Out with the Old, In with the New: Commercial Flexibility & Revenue Expectation in IT Outsourcing Agreements (Part 2 of 2)


Happy new year, outsourcing industry!

In our last post, we posited that the new year brings an opportunity for a fresh start in structuring fundamental aspects of an outsourcing transaction. We pointed to the following mechanisms used to restrict a customer from an early exit from an IT outsourcing deal as being outdated, having originally been designed to protect a supplier’s significant capital investment in outsourcing deal, which has all but disappeared in today’s typical deals:

  • Whole or partial exclusivity;
  • Termination for convenience and/or wind-down fees;
  • Limitations on the customer’s withdrawal of services (calculated in a variety of different ways);
  • Variable resource category “banding”, whereby fluctuations in chargeable volume metrics force renegotiation of pricing; and
  • Mandatory asset buyout mechanisms.

As we indicated in our last post, the suppliers’ case for continued use of these mechanisms is not compelling, but we acknowledged that suppliers do have a legitimate case for having an expectation of revenue in order to justify the level of discounted pricing offered to the customer up front. To better illustrate why these mechanisms are ill-suited to addressing the revenue expectation, consider, for example, a termination for convenience fee. This is typically structured based on the timing of the termination (with a higher fee at the beginning of the term, moving to a lower fee as one approaches the end of the term). This assumes revenue will be fairly evenly distributed over the term, but is this a reasonable assumption? What if the customer provides more revenue earlier than anticipated, or less revenue overall? Termination fee provisions rarely provide for any adjustment for revenue actually received by the supplier.

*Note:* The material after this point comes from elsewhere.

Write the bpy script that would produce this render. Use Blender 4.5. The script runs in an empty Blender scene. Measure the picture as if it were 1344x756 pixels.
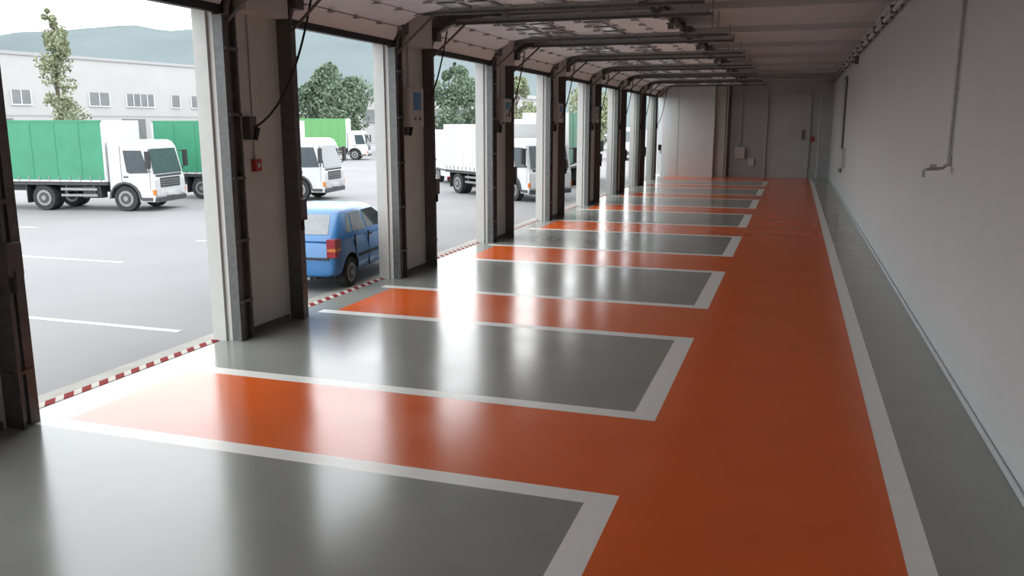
import bpy, bmesh, math, random
from mathutils import Vector, Matrix, noise
random.seed(7)
scene=bpy.context.scene
# ---------------------------------------------------------------- materials
MATS={}
def mat(name,col,rough=0.6,metal=0.0,var=0.08,scale=6.0,bump=0.0,bscale=40.0,spec=0.5,rvar=0.0,coat=0.0,stretch=None,trans=0.0):
    if name in MATS: return MATS[name]
    m=bpy.data.materials.new(name); m.use_nodes=True
    nt=m.node_tree; N=nt.nodes; L=nt.links
    b=N['Principled BSDF']
    b.inputs['Roughness'].default_value=rough
    b.inputs['Metallic'].default_value=metal
    b.inputs['Specular IOR Level'].default_value=spec
    b.inputs['Coat Weight'].default_value=coat
    b.inputs['Coat Roughness'].default_value=0.05
    tc=N.new('ShaderNodeTexCoord'); mp=N.new('ShaderNodeMapping')
    if stretch: mp.inputs['Scale'].default_value=stretch
    L.new(tc.outputs['Object'],mp.inputs['Vector'])
    nz=N.new('ShaderNodeTexNoise'); nz.inputs['Scale'].default_value=scale; nz.inputs['Detail'].default_value=5
    L.new(mp.outputs['Vector'],nz.inputs['Vector'])
    cr=N.new('ShaderNodeValToRGB')
    c0=[max(0,c*(1-var)) for c in col]; c1=[min(1,c*(1+var)) for c in col]
    cr.color_ramp.elements[0].position=0.3; cr.color_ramp.elements[1].position=0.7
    cr.color_ramp.elements[0].color=(*c0,1); cr.color_ramp.elements[1].color=(*c1,1)
    L.new(nz.outputs['Fac'],cr.inputs['Fac']); L.new(cr.outputs['Color'],b.inputs['Base Color'])
    if rvar>0:
        mr=N.new('ShaderNodeMapRange'); mr.inputs['From Min'].default_value=0.3; mr.inputs['From Max'].default_value=0.7
        mr.inputs['To Min'].default_value=max(0.01,rough-rvar); mr.inputs['To Max'].default_value=rough+rvar
        n2=N.new('ShaderNodeTexNoise'); n2.inputs['Scale'].default_value=scale*0.7; n2.inputs['Detail'].default_value=2
        L.new(mp.outputs['Vector'],n2.inputs['Vector']); L.new(n2.outputs['Fac'],mr.inputs['Value']); L.new(mr.outputs['Result'],b.inputs['Roughness'])
    if bump>0:
        n3=N.new('ShaderNodeTexNoise'); n3.inputs['Scale'].default_value=bscale; n3.inputs['Detail'].default_value=4
        L.new(mp.outputs['Vector'],n3.inputs['Vector'])
        bp=N.new('ShaderNodeBump'); bp.inputs['Strength'].default_value=bump; bp.inputs['Distance'].default_value=0.02
        L.new(n3.outputs['Fac'],bp.inputs['Height']); L.new(bp.outputs['Normal'],b.inputs['Normal'])
    MATS[name]=m; return m
def hazard_mat():
    m=bpy.data.materials.new('hazard_stripes'); m.use_nodes=True
    nt=m.node_tree;N=nt.nodes;L=nt.links;b=N['Principled BSDF'];b.inputs['Roughness'].default_value=0.8
    b.inputs['Specular IOR Level'].default_value=0.15
    tc=N.new('ShaderNodeTexCoord');sx=N.new('ShaderNodeSeparateXYZ');L.new(tc.outputs['Object'],sx.inputs[0])
    ad=N.new('ShaderNodeMath');ad.operation='ADD';L.new(sx.outputs['X'],ad.inputs[0]);L.new(sx.outputs['Y'],ad.inputs[1])
    mu=N.new('ShaderNodeMath');mu.operation='MULTIPLY';mu.inputs[1].default_value=4.2;L.new(ad.outputs[0],mu.inputs[0])
    fr=N.new('ShaderNodeMath');fr.operation='FRACT';L.new(mu.outputs[0],fr.inputs[0])
    gt=N.new('ShaderNodeMath');gt.operation='GREATER_THAN';gt.inputs[1].default_value=0.45;L.new(fr.outputs[0],gt.inputs[0])
    mx=N.new('ShaderNodeMix');mx.data_type='RGBA'
    mx.inputs['A'].default_value=(0.42,0.40,0.36,1);mx.inputs['B'].default_value=(0.17,0.008,0.008,1)
    L.new(gt.outputs[0],mx.inputs['Factor']);L.new(mx.outputs['Result'],b.inputs['Base Color'])
    return m
M_grey=mat('epoxy_grey',(0.265,0.272,0.245),0.19,var=0.05,scale=1.2,rvar=0.025,spec=0.6)
M_orange=mat('epoxy_orange',(0.70,0.120,0.016),0.19,var=0.05,scale=1.5,rvar=0.025,spec=0.6)
M_line=mat('line_white',(0.80,0.795,0.75),0.26,var=0.02,scale=4,spec=0.55)
M_wallR=mat('wall_paint',(0.485,0.498,0.498),0.85,var=0.02,scale=1.0,bump=0.12,bscale=60)
M_wallB=mat('wall_paint_rear',(0.44,0.455,0.46),0.8,var=0.05,scale=1.0)
M_ceil=mat('ceiling_paint',(0.50,0.515,0.515),0.85,var=0.05,scale=0.8)
M_pier=mat('pier_paint',(0.60,0.605,0.575),0.7,var=0.06,scale=2.0,bump=0.05)
M_jamb=mat('jamb_white',(0.52,0.53,0.51),0.6,var=0.04)
M_track=mat('track_steel_dark',(0.11,0.112,0.11),0.45,metal=0.2,var=0.2,scale=12)
M_trackl=mat('track_steel_light',(0.38,0.38,0.37),0.4,metal=0.4,var=0.1)
M_black=mat('rubber_black',(0.022,0.022,0.024),0.6,var=0.2)
M_leaf=mat('door_panel_white',(0.82,0.84,0.84),0.45,var=0.03,scale=3)
M_glaz=mat('door_glazing',(0.50,0.53,0.53),0.2,var=0.04)
M_frame=mat('door_frame_dark',(0.10,0.10,0.105),0.5,var=0.1)
M_asph=mat('asphalt',(0.195,0.195,0.198),0.85,var=0.07,scale=0.25,bump=0.25,bscale=60,spec=0.3)
M_conc=mat('apron_concrete',(0.25,0.245,0.22),0.8,var=0.12,scale=3,bump=0.1,spec=0.3)
M_haz=hazard_mat()
M_white=mat('vehicle_white',(0.50,0.51,0.515),0.35,var=0.02,coat=0.2)
M_green=mat('tarp_green',(0.035,0.215,0.12),0.5,var=0.08,scale=2,bump=0.2,bscale=3)
M_green2=mat('tarp_green_light',(0.04,0.25,0.14),0.5,var=0.06,scale=2)
M_glass=mat('vehicle_glass',(0.05,0.065,0.075),0.06,var=0.1,spec=0.8)
M_cglass=mat('car_glass',(0.04,0.05,0.055),0.08,var=0.1,spec=0.5)
M_rglass=mat('car_rear_glass_lit',(0.20,0.22,0.23),0.08,var=0.1,spec=0.5)  # paler base colour paints in light reflected by and seen through the rear window
M_tyre=mat('tyre',(0.022,0.022,0.024),0.8,var=0.2,scale=10)
M_hub=mat('hub_steel',(0.25,0.25,0.25),0.4,metal=0.5,var=0.1)
M_blue=mat('car_paint_blue',(0.038,0.17,0.40),0.35,var=0.04,coat=0.35)
M_red=mat('lamp_red',(0.25,0.010,0.015),0.25,var=0.1)
M_lamp=mat('lamp_clear',(0.5,0.51,0.53),0.15,var=0.05)
M_amber=mat('lamp_amber',(0.5,0.16,0.02),0.3,var=0.1)
M_chassis=mat('chassis_grey',(0.05,0.05,0.055),0.6,var=0.2)
M_box=mat('control_box_grey',(0.50,0.51,0.49),0.5,var=0.04)
M_scr=mat('panel_blue',(0.08,0.25,0.45),0.3,var=0.05)
M_redbox=mat('alarm_red',(0.40,0.03,0.02),0.4,var=0.05)
M_pipe=mat('pipe_painted',(0.42,0.43,0.43),0.5,var=0.05)
M_bldg=mat('facade_white',(0.36,0.362,0.355),0.8,var=0.03,scale=0.3,spec=0.2)
M_bwin=mat('facade_window',(0.13,0.14,0.145),0.3,var=0.15,scale=0.5)
M_roof=mat('roof_trim',(0.28,0.285,0.29),0.6,var=0.05)
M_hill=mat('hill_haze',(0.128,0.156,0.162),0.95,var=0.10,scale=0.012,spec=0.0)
M_bark=mat('bark',(0.08,0.065,0.045),0.9,var=0.3)
M_leafA=mat('foliage_dark',(0.105,0.145,0.098),0.8,var=0.35,scale=0.8,spec=0.1)
M_leafB=mat('foliage_yellow',(0.19,0.215,0.13),0.8,var=0.35,scale=1.0,spec=0.1)
M_yel=mat('box_lime',(0.09,0.27,0.09),0.5,var=0.05)
M_doorg=mat('far_door_grey',(0.36,0.37,0.37),0.55,var=0.06)
M_part=mat('partition_light',(0.60,0.62,0.62),0.7,var=0.04)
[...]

Another example is resource category “banding”, which sets boundaries around chargeable resource volumes and forces a price renegotiation if the boundaries are exceeded (up or down) on a sustained basis. What if the customer is actually compensating for lower volumes of one service by purchasing higher volumes of another service, such that aggregate anticipated revenue is maintained? These mechanisms would still trigger a price renegotiation, eliminating price predictability, even where revenue is the same or even higher than anticipated.

The remaining mechanisms are similarly ill-suited because they do not focus directly on revenue (e.g., exclusivity is simply focused on locking the customer in the transaction, without regard to revenue; any limitation on withdrawal of services is just that, only being indirectly related to revenue). A better solution would be one that is tailored to addressing this expectation specifically. For example, a revenue target can be established, and revenue can be measured and tracked easily relative to that target. Suppliers can and should take some risk of “business downturn” for the customer, however the customer should bear the risk of its own decisions to in-source or re-source the services to other suppliers, as this is squarely within their control. The customer can be afforded a reasonable degree of flexibility to remove some volume of services (measured in terms of its revenue), bearing the consequence of the aggregate of such decisions over the term of the deal. In addition, the customer need not be unreasonably penalized for falling short of the revenue expectation (e.g., the infamous “take or pay” remedy where the customer must pay 100% of a revenue shortfall). Instead, where the customer falls short of a revenue expectation, it could be expected to pay the supplier a reasonable amount commensurate with aggregate revenue received, akin to a pricing adjustment reflecting a lower discount for lower revenues. Any termination by the customer for cause should operate to reduce revenue thresholds, on the theory that the customer should not be expected to meet the same threshold where the supplier is not performing what it has promised.

By focusing more on revenue expectation, and less on outdated mechanisms, a fair deal reasonably aligned with both the supplier’s and the customer’s objectives can be established. This would surely be a welcomed start to the new year for outsourcing customers.